>> BEGIN

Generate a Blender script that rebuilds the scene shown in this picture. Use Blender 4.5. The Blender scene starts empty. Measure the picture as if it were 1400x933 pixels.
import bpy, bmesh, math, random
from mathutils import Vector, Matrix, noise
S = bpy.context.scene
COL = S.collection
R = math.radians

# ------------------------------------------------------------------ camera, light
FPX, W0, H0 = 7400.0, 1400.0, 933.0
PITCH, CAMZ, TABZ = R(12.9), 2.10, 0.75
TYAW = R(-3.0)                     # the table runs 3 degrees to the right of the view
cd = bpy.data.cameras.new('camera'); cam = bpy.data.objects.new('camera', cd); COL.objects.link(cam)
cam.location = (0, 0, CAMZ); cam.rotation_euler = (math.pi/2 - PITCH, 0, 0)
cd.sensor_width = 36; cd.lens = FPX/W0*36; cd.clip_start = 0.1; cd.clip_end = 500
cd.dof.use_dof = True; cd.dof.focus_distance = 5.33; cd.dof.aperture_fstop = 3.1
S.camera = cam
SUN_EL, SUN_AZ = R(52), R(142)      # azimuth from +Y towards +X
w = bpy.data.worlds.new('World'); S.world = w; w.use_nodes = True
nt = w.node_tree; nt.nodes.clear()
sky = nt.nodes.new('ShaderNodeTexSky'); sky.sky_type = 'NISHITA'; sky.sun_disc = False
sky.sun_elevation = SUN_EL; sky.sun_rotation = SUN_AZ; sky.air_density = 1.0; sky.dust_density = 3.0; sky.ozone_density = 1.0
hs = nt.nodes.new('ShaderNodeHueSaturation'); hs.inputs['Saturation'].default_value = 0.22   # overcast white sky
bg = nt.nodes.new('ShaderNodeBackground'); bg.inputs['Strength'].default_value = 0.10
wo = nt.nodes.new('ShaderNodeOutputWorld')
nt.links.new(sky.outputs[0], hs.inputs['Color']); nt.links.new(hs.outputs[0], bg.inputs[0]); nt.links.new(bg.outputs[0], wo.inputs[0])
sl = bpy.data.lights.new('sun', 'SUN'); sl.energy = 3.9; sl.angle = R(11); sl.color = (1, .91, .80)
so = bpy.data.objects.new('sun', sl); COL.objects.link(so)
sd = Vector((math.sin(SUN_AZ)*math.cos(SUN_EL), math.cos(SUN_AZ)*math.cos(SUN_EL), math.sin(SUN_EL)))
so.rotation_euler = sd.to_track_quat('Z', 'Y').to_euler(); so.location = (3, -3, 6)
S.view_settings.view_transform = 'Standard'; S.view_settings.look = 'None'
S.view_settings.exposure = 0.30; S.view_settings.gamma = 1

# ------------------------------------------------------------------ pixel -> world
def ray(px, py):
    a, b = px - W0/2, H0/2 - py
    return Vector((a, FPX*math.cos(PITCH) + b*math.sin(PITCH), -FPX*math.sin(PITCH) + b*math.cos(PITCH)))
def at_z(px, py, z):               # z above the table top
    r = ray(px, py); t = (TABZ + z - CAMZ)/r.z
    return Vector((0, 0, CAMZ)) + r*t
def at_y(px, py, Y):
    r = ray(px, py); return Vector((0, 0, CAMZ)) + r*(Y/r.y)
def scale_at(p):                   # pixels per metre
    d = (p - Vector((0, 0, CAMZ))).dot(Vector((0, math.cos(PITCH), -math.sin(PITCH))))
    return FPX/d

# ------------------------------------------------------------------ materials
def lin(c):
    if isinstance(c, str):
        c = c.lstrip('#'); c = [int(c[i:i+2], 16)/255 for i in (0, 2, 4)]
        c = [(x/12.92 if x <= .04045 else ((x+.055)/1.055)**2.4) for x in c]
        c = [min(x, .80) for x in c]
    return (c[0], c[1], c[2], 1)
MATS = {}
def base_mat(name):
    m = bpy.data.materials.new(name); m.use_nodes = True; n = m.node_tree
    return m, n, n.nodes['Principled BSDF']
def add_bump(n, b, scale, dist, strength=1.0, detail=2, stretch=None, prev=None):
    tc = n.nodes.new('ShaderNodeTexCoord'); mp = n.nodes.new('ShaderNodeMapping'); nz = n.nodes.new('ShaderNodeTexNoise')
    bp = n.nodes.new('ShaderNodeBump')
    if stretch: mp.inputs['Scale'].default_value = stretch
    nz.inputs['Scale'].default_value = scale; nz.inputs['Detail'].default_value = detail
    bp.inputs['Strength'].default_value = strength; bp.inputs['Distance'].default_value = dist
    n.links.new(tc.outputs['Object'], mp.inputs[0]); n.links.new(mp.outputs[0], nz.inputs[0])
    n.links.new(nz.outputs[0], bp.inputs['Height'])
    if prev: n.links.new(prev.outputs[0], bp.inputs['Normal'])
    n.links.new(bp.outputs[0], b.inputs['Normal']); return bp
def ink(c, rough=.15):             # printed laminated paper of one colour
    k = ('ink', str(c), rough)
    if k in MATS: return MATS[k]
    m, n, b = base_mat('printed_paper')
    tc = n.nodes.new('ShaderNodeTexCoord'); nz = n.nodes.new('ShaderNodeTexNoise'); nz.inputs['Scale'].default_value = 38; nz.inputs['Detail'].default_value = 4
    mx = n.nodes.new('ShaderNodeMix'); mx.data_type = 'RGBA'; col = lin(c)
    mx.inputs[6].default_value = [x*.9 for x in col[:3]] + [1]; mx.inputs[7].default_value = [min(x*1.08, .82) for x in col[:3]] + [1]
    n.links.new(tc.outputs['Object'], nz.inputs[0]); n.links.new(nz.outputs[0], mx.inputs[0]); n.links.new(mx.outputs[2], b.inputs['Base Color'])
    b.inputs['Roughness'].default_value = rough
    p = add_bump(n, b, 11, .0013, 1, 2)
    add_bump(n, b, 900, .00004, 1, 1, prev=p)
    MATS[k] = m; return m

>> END

> [Short problem]: Only the lines from the first line of the material above through the line that contains "R = math.radians" should be quoted, each one exactly.

> [Written answer]:
Generate a Blender script that rebuilds the scene shown in this picture. Use Blender 4.5. The Blender scene starts empty. Measure the picture as if it were 1400x933 pixels.
import bpy, bmesh, math, random
from mathutils import Vector, Matrix, noise
S = bpy.context.scene
COL = S.collection
R = math.radians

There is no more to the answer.